Cinema com Rapadura

OPINIÃO   sábado, 16 de setembro de 2006

Abismo do Medo

Fazendo muito mais do que o esperado, "Abismo do Medo" consegue superar muitos filmes de terror dos últimos dois anos. Mesmo que utilizando de elementos mais do que batidos no gênero, mexe completamente com os nervos do espectador, levando-o a grudar na cadeira. Mas, claro, isso se você se envolve com os filmes. Está bem dentro da linha do recente "Viagem Maldita".

Depois de um acidente que deixou Sarah traumatizada, ela e suas amigas se reúnem para sua aventura anual. Cada ano é escolhido algo arriscado, no qual eles devem vencer seus medos. A bola da vez era a exploração de uma caverna subterrânea. O que começa com uma bela exploração, acaba se tornando uma aventura que elas não esperavam. O que virou uma aventura se torna agora uma dos piores pesadelos das seis mulheres e a luta pela sobrevivência, encontrando o seu pior lado.

Neil Marshall talvez não seja um nome conhecido, mas não há motivos para não ser. Controverso e sem temer que seus filmes sigam a linha do "trash", entregar um filme a Marshall é dar um tiro no escuro. É não saber qual será a receptividade do público perante o material filmado. Dono de uma pequena filmografia, contendo três filmes dirigidos, dos quais todos foi responsável pelo roteiro, Marshal chega ao Brasil com seu terceiro trabalho e impressiona.

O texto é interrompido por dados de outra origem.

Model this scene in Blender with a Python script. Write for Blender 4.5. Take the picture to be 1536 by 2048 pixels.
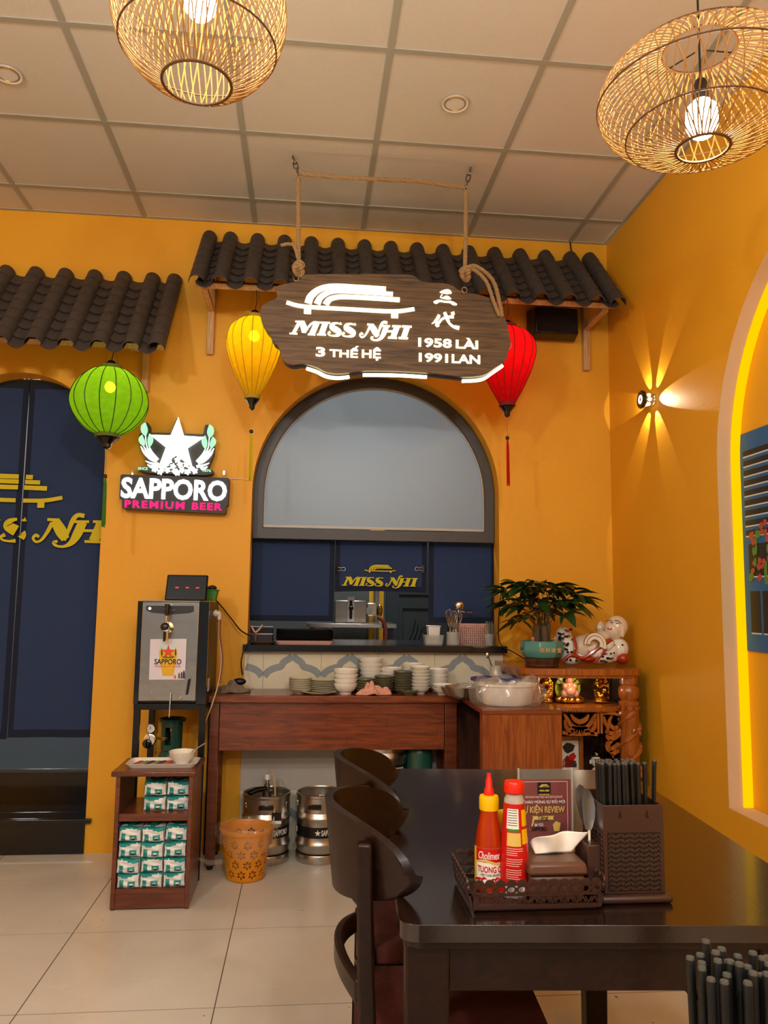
import bpy, math, random
import numpy as np
from mathutils import Vector, Matrix
from mathutils.geometry import tessellate_polygon
random.seed(7)
for _o in list(bpy.data.objects): bpy.data.objects.remove(_o)
SC = bpy.context.scene
COL = SC.collection
PI = math.pi
# ------------------------------------------------------------------ camera
CAMH = 1.2766
F_PX, YAW, PITCH, ROLL = 1572.6, .0972, .1126, -.0131
def cam_axes():
    fwd = Vector((math.sin(YAW)*math.cos(PITCH), math.cos(YAW)*math.cos(PITCH), math.sin(PITCH)))
    right = Vector((math.cos(YAW), -math.sin(YAW), 0)); down = fwd.cross(right)
    return (right*math.cos(ROLL)+down*math.sin(ROLL), -right*math.sin(ROLL)+down*math.cos(ROLL), fwd)
_r, _d, _f = cam_axes()
cam = bpy.data.objects.new('camera', bpy.data.cameras.new('camera')); COL.objects.link(cam)
cm = Matrix.Identity(4)
for i in range(3):
    cm[i][0] = _r[i]; cm[i][1] = -_d[i]; cm[i][2] = -_f[i]
cm.translation = (0, 0, CAMH)
cam.matrix_world = cm
cam.data.sensor_fit = 'VERTICAL'; cam.data.sensor_height = 36; cam.data.lens = F_PX*36/2048
cam.data.clip_start = .02
SC.camera = cam
# ------------------------------------------------------------------ world, lights, exposure
W = bpy.data.worlds.new('world'); SC.world = W; W.use_nodes = True
W.node_tree.nodes['Background'].inputs[0].default_value = (1.0, .98, .96, 1)
W.node_tree.nodes['Background'].inputs[1].default_value = .28
SC.view_settings.view_transform = 'Standard'; SC.view_settings.look = 'None'
SC.view_settings.gamma = 1; SC.view_settings.use_curve_mapping = False
SC.view_settings.exposure = 0.0
SC.cycles.max_bounces = 5; SC.cycles.diffuse_bounces = 3; SC.cycles.glossy_bounces = 3; SC.cycles.transmission_bounces = 3
SC.cycles.adaptive_threshold = .03; SC.cycles.caustics_reflective = False; SC.cycles.caustics_refractive = False
def lamp(name, kind, loc, energy, color=(1, .74, .45), size=.1, rot=None, **kw):
    d = bpy.data.lights.new(name, kind); d.energy = energy; d.color = color
    if kind == 'AREA': d.size = size
    else: d.shadow_soft_size = size
    for k, v in kw.items(): setattr(d, k, v)
    o = bpy.data.objects.new(name, d); COL.objects.link(o); o.location = loc
    if rot: o.rotation_euler = rot
    return o
# pendant lamps of the dining room behind the photographer
for i, (x, y, e) in enumerate([(-1.5, .1, 95), (.35, -.7, 95), (1.1, -2.0, 60), (-.9, -2.2, 60)]):
    lamp('room_lamp', 'POINT', (x, y, 2.62), e*.94, (1, .99, .98), .10)
# fluorescent tube of the kitchen behind the frosted window
lamp('kitchen_lamp', 'AREA', (.35, 5.3, 3.0), 50, (.80, .92, 1.0), .5)
lamp('passage_lamp', 'AREA', (-1.9, 5.6, 2.9), 75, (.85, .93, 1.0), .4)

# ------------------------------------------------------------------ geometry helpers
def ray(px, py):
    return _r*(px-768) + _d*(py-1024) + _f*F_PX
def at(px, py, y):           # the point of the plane y = const seen there
    d = ray(px, py); return Vector((0, 0, CAMH)) + d*(y/d.y)
def atx(px, py, x):
    d = ray(px, py); return Vector((0, 0, CAMH)) + d*(x/d.x)
def atz(px, py, z):
    d = ray(px, py); return Vector((0, 0, CAMH)) + d*((z-CAMH)/d.z)
def V(*a): return Vector(a)
def lin(h):
    if isinstance(h, (tuple, list)): return tuple(h[:3])
    h = h.lstrip('#'); c = [int(h[i:i+2], 16)/255 for i in (0, 2, 4)]
    return tuple(x/12.92 if x <= .04045 else ((x+.055)/1.055)**2.4 for x in c)
def smooth_path(pts, n=6, closed=False):   # Catmull-Rom through points of any dimension
    P = [np.array(p, float) for p in pts]; m = len(P); out = []
    rng = range(m if closed else m-1)
    for i in rng:
        p1, p2 = P[i], P[(i+1) % m]
        p0 = P[i-1] if (i > 0 or closed) else 2*p1-p2
        p3 = P[(i+2) % m] if (i+2 < m or closed) else 2*p2-p1
        for k in range(n):
            t = k/n
            out.append(.5*((2*p1)+(-p0+p2)*t+(2*p0-5*p1+4*p2-p3)*t*t+(-p0+3*p1-3*p2+p3)*t**3))
    if not closed: out.append(P[-1])
    return out
WM = {}                                    # world matrix of every thing and part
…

"Abismo do Medo" mexe com os temores de cada um. Traz pessoas normais à tela, pessoas que poderiam ser próximas de nós ou até mesmo nós mesmos. Não coloca tanto estereótipo em seus personagens e ainda não subestima a inteligência do espectador. É preciso estar atento para perceber certas nuances do filme, para evitar de que se saia da sala perguntando: "Espera aí, mas por que ela fez aquilo?". Claro, é preciso ter estômago para ver determinadas cenas e a violência aqui apresentada pelo diretor é a mesma dosagem (se não maior) usada na violência em "Viagem Maldita" e "Jogos Mortais", e não simplesmente uma violência barata e sem sentido usada para mexer com o estômago do espectador como em "O Albergue".

O filme surpreende também por usar em mais de 75% de sua duração um elenco somente feminino, mostrando que filme de terror não precisa exatamente de homens. Ele embarca aqui na mesma exploração dramática ao usar o sexo feminino como sexo frágil/forte, que também foi utilizado recentemente em "Terror em Silent Hill". Uma opção verdadeiramente corajosa e que acaba fazendo com que o espectador tema pela vida das mulheres do filme. E justamente por fazer cada personalidade, mesmo que não rebuscada ou aprofundada, de cada uma delas bem próxima à nossa realidade, torcemos para que cada uma das seis saia com vida das profundezas escuras da caverna (que, acredite, é cenográfica! Com exceção da entrada da caverna aos 20 minutos de filmes).

Mas "Abismo do Medo" não é o tipo de filme para se apreciar ou entrar na sala de cinema esperando ver um filmaço. De fato, ele é muito melhor aceito quando não se espera muito de sua produção (aliás, a maioria dos filmes são assim), mas esta produção não chega a ser um exemplar magnífico em roteiro, claro que existem furos, mas mesmo assim o conjunto da obra fecha de forma satisfatória.

Não há do que se queixar do elenco! Composto por mulheres quase que desconhecidas do público brasileiro (somente algumas fizeram pontas em filmes importantes como Natalie Mendonza, que participou de "Moulin Rouge – Amor em Vermelho"), as mulheres conseguem dar um ar verdadeiramente aterrorizado, e por serem desconhecidas do público fica sempre o ar de quem realmente irá sobreviver, além de facilitar a identificação com todas as personagens e não somente a preocupação de que uma ou outra saia ilesa. Todas passaram por um duro treinamento de alpinismo para o filme, já que na maior parte dele elas precisariam passar que realmente sabiam o que estavam fazendo.

A trilha sonora também não peca. Pontuando aos poucos durante o filme, Neil Marshall opta por não colocar trilha nos momentos de suspense, deixando bem claro que você nunca sabe exatamente quando o susto irá acontecer (embora você saiba que o susto na cena está iminente).

Valendo-se dos clichês básicos, o filme consegue dar uma roupagem nova e levar o espectador para o ambiente claustrofóbico das cavernas, e isso é o melhor do filme. Mesmo assim, o longa não chega a ter um apelo tão forte para as salas de cinema, embora a experiência de assisti-lo em uma seja recompensadora.